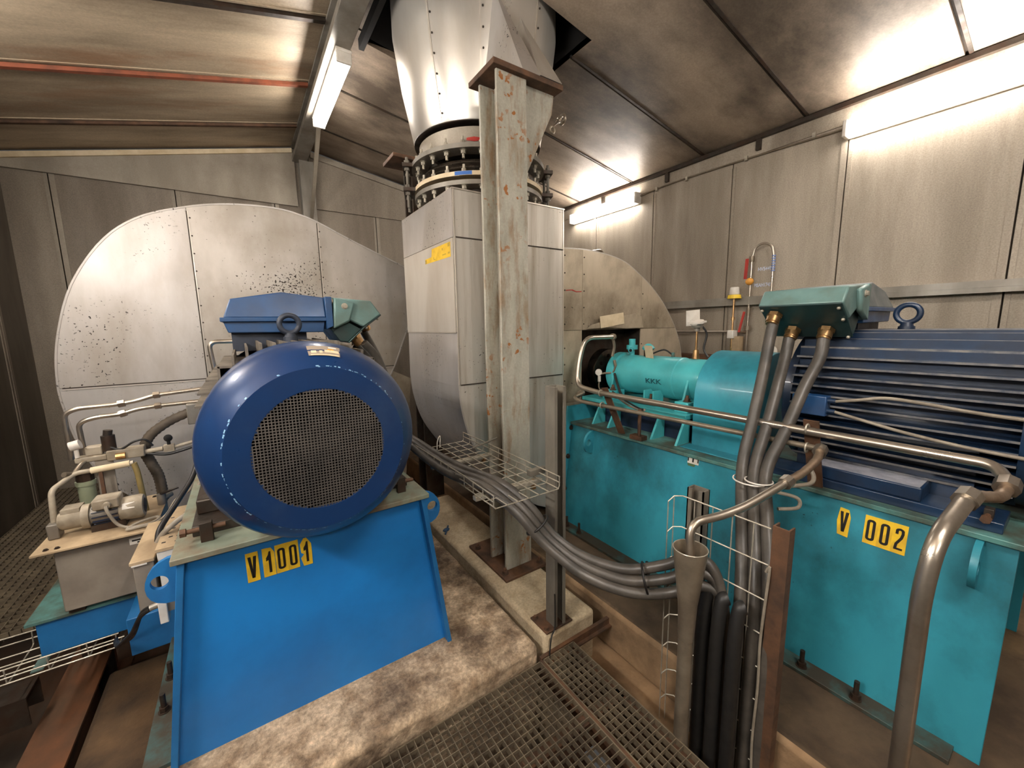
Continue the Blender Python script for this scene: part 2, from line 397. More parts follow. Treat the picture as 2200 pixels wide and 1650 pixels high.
def gable(b):
    zt = 3.265
    b.prism([(XL, zt), (.76, zt), (.76, roofz(.76)-.03), (XL, roofz(XL)-.03)], 'xz', YB-.035, YB, 2)
    b.prism([(.93, zt), (3.95, zt), (3.95, roofz(3.95)-.03), (.93, roofz(.93)-.03)], 'xz', YB-.03, YB, 0)
    b.prism([(XL, roofz(XL)-.075), (.74, roofz(.74)-.075), (.74, roofz(.74)-.025), (XL, roofz(XL)-.025)], 'xz', YB-.06, YB-.035, 3)
    b.prism([(.95, roofz(.95)-.10), (4.1, roofz(4.1)-.10), (4.1, roofz(4.1)-.03), (.95, roofz(.95)-.03)], 'xz', YB-.06, YB-.03, 2)
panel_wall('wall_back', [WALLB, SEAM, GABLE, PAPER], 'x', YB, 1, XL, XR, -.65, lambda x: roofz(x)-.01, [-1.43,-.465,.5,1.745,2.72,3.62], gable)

# roof slopes: sheets laid between joints, with an opening for the stack on the right slope
SY = [YF] + [.70+.92*k for k in range(-3, 6)] + [YB]
HX0, HX1, HY0, HY1 = 1.03, 2.315, 2.315, 3.57
def roof(name, m, xa, xb, hole):
    b = B()
    def sheet(x0, x1, y0, y1, d0=0, d1=.05, mi=0):
        if x1-x0 < .002 or y1-y0 < .002: return
        b.prism([(x0, roofz(x0)+d0), (x1, roofz(x1)+d0), (x1, roofz(x1)+d1), (x0, roofz(x0)+d1)], 'xz', y0, y1, mi)
    for y0, y1 in zip(SY, SY[1:]):
        y0g, y1g = y0+.011, y1-.011
        if hole and y0g < HY1 and y1g > HY0:
            sheet(xa, HX0, y0g, y1g); sheet(HX1, xb, y0g, y1g)
            sheet(HX0, HX1, y0g, max(y0g, HY0)); sheet(HX0, HX1, min(y1g, HY1), y1g)
        else: sheet(xa, xb, y0g, y1g)
    for y in SY[1:-1]:                       # dark joint backing and a raised lip beside it
        if hole and HY0 < y < HY1:
            sheet(xa, HX0, y-.01, y+.01, .02, .05, 1); sheet(HX1, xb, y-.01, y+.01, .02, .05, 1)
            sheet(HX1, xb, y-.03, y-.009, -.006, 0, 2)
        else:
            sheet(xa, xb, y-.01, y+.01, .02, .05, 1); sheet(xa, xb, y-.03, y-.009, -.006, 0, 2)
    return struct(put(name, b, m, smooth=0))
roof('ceiling', [CEILR, SEAM, DARKST], RX, XR, True)
roof('ceiling', [CEILL, SEAM, CEILL], XL, RX, False)
# boxed-in opening round the stack
b = B()
b.box(HX0-.04, HX0, HY0, HY1, 3.9, 4.7).box(HX1, HX1+.04, HY0, HY1, 3.75, 4.7)
b.box(HX0-.04, HX1+.04, HY0-.04, HY0, 3.98, 4.7).box(HX0-.04, HX1+.04, HY1, HY1+.04, 3.98, 4.7).box(HX0-.04, HX1+.04, HY0-.04, HY1+.04, 4.7, 4.74)
struct(put('trim_1', b, BLACK))
for k, (y, m) in enumerate(((3.46, DARKST), (4.40, RUSTRED), (5.30, RUSTST), (2.54, DARKST))):   # red oxide battens on the left slope
    b = B(); x0, x1 = XL+.02, .735
    b.prism([(x0, roofz(x0)-.028), (x1, roofz(x1)-.028), (x1, roofz(x1)), (x0, roofz(x0))], 'xz', y-.0, y+.04)
    struct(put('trim_%d' % (k+2), b, m))
b = B()
b.box(XR-.05, XR, YF, YB, 3.385, 3.42).box(XR-.012, XR, YF, YB, 3.26, 3.385, 1)
struct(put('trim_6', b, [DARKST, WALL]))

b = B()
b.box(.735, .895, YF, YB-.01, 3.80, 3.812).box(.80, .815, YF, YB-.01, 3.81, 3.97).box(.735, .75, YF, YB-.01, 3.812, 3.85).box(.88, .895, YF, YB-.01, 3.812, 3.97).box(.735,.895,YF,YB-.01,3.955,3.97)
tag(put('ridge_beam', b, GREYST, bevel=.004), 'long grey steel beam running under the roof ridge', 'beam')
b = B(); b.box(.80, .96, 5.86, 5.875, -.65, 3.8).box(.80, .96, 5.985, 6.0-.002, -.65, 3.8).box(.872, .888, 5.875, 5.985, -.65, 3.8)
tag(put('gable_post', b, GREYST), 'grey steel post standing against the back wall under the ridge beam', 'post')
b = B(); b.bar((.87, 4.78, 3.80), (.89, 5.86, 3.12), .035, .05)
tag(put('knee_brace', b, GABLE), 'pale flat brace slanting from ridge beam down to the gable post', 'brace')
for k in range(3):
    pass
for k, y in enumerate((2.96, 1.99, 3.93)):
    b = B(); b.box(XR-.045, XR-.012, y-.02, y+.02, 3.29, 3.385)
    tag(put('eave_bracket', b, DARKST), ('dark eave bracket on the right wall midway between the two right-wall lamps','dark eave bracket on the right wall nearest the big right-hand lamp','dark eave bracket on the right wall above the small far lamp')[k], 'bracket', 'brackets under the right eave')

# conduit along the right wall
t = thing('cable_conduit', 'thin grey conduit clipped along the top of the right wall between two lamps', 'conduit', (4.185, 2.3, 3.25))
b = B(); b.tube([(4.185, 3.33, 3.24), (4.183, 2.9, 3.265), (4.183, 2.0, 3.25), (4.183, 1.33, 3.225)], .008, n=8)
put('conduit_tube', b, PIPED, t)
for y in (3.1, 2.72, 2.1, 1.55):
    b = B(); b.box(4.168, 4.2, y-.012, y+.012, 3.235, 3.275); put('clip', b, ZINC, t)

def fluorescent(name_lab, c, along, L, w, h, out, m=None):
    """batten housing with a lit diffuser; out = unit vector from its mount towards the room"""
    c = Vector(c); a = Vector(along); o = Vector(out); s = a.cross(o)
    t = thing('fluorescent_lamp', name_lab, 'lamp', c, 'fluorescent lamps')
    b = B(); b.obox(c+o*.012, a*L/2, s*w/2, o*.012); put('housing', b, WHITE, t, bevel=.004)
    b = B(); b.obox(c+o*(.024+h/2), a*(L/2-.03), s*(w/2-.006), o*h/2); put('diffuser', b, m or LAMP, t, bevel=.012)
    for k in (-1, 1):
        b = B(); b.obox(c+o*(.024+h/2)+a*k*(L/2-.014), a*.014, s*(w/2-.002), o*(h/2+.001)); put('end_cap', b, WHITE, t, bevel=.006)
    return t
fluorescent('lit fluorescent lamp hung under the ridge beam', (.845, 4.05, 3.80), (0,1,0), 1.2, .115, .075, (0,0,-1))
fluorescent('long bright fluorescent lamp on the right wall nearest the camera', (4.198, .73, 3.20), (0,1,0), 1.2, .13, .08, (-1,0,0))
fluorescent('small-looking lit fluorescent lamp on the right wall behind the square duct', (4.198, 3.925, 3.215), (0,1,0), 1.19, .13, .08, (-1,0,0))
# unseen lamps outside the frame, set brighter than the visible ones as fill
fluorescent('fluorescent lamp under the ridge beam behind the camera', (.845, -.9, 3.80), (0,1,0), 1.2, .115, .075, (0,0,-1), LAMP2)
fluorescent('fluorescent lamp on the left wall just outside the frame', (XL+.002, 3.0, 3.15), (0,1,0), 1.2, .13, .08, (1,0,0), LAMP3)
fluorescent('fluorescent lamp on the left wall beside the camera', (XL+.002, .70, 2.75), (0,1,0), 1.2, .13, .08, (1,0,0), LAMP2)

fluorescent('added fluorescent fill lamp on the front wall behind the camera at left', (-.6, YF+.002, 2.9), (1,0,0), 1.2, .13, .08, (0,1,0), LAMP3)  # added to brighten the fronts facing the camera; no such lamp is known

# ------------------------------------------------------------------ plinths, gratings
b = B(); b.box(-.425, 1.12, 1.45, 5.2, -.65, .07)
tag(put('concrete_plinth', b, CONC, bevel=.03, seg=3), 'dirty stained concrete plinth under the bright blue machine base', 'plinth')
b = B(); b.box(1.16, 1.525, 1.45, 3.4, -.655, .092)
tag(put('concrete_pad', b, CONCL, bevel=.025, seg=3), 'narrow pale concrete pad carrying the tall steel column', 'plinth')
b = B(); b.box(1.62, 4.0, -1.4, 5.0, -.2, .07)
b.bm.normal_update()
for f in b.bm.faces:
    if f.calc_center_median().z > .06: f.material_index = 1  # top face in a darker brown than the sides
tag(put('concrete_plinth', b, [CONCT, DARKBR], bevel=.03, seg=3), 'tan concrete plinth under the turquoise machine base', 'plinth')

def grating(lab, x0, x1, y0, y1, z, p=.034, h=.03, frame=True, th=.003, m=GRATE):
    b = B()
    nx = int((x1-x0)/p); ny = int((y1-y0)/p)
    for i in range(1, nx): b.box(x0+i*p-th/2, x0+i*p+th/2, y0, y1, z-h, z)
    for j in range(1, ny): b.box(x0, x1, y0+j*p-th/2, y0+j*p+th/2, z-h*.55, z-.001)
    t = thing('floor_grating', lab, 'grating', ((x0+x1)/2, (y0+y1)/2, z), 'walkway gratings')
    put('bar_mesh', b, m, t, smooth=0)
    b = B(); w = .005
    b.box(x0, x1, y0, y0+w, z-h, z).box(x0, x1, y1-w, y1, z-h, z).box(x0, x0+w, y0, y1, z-h, z).box(x1-w, x1, y0, y1, z-h, z)
    put('rim', b, GRATE, t, smooth=0)
    return t
grating('wide steel walkway grating in front of the bright blue machine base', -.62, 1.108, -1.0, 1.425, 0)
grating('narrow steel grating strip beside the tan concrete ledge', 1.122, 1.335, -1.0, 1.425, 0)
grating('dark floor grating in the far left corner behind the oil tank', XL+.01, -.64, 3.15, 5.9, .1, p=.045, h=.035)
b = B(); b.box(1.118, 1.62, 1.428, 1.448, -.035, .004).box(1.118, 1.62, 1.408, 1.428, -.04, -.032)
tag(put('angle_iron', b, RUSTST), 'rusty angle iron bearer along the front of the pale pad', 'beam')
b = B(); b.box(1.108, 1.122, -1.0, 1.43, -.12, -.002)
tag(put('grating_bearer', b, RUSTST), 'steel bearer in the joint between the two front gratings', 'beam')
b = B()
for y in (-.6, .3, 1.1): b.box(-.62, 1.33, y-.03, y+.03, -.16, -.032)
b.box(1.30, 1.36, -1, 1.42, -.2, -.032)
tag(put('grating_support', b, RUSTST), 'dark steel joists under the front walkway gratings', 'beam')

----

== Instructions for the task ==
Report each line in the data that holds the word "wide".

== The reply ==
Continue the Blender Python script for this scene: part 2, from line 397. More parts follow. Treat the picture as 2200 pixels wide and 1650 pixels high.
grating('wide steel walkway grating in front of the bright blue machine base', -.62, 1.108, -1.0, 1.425, 0)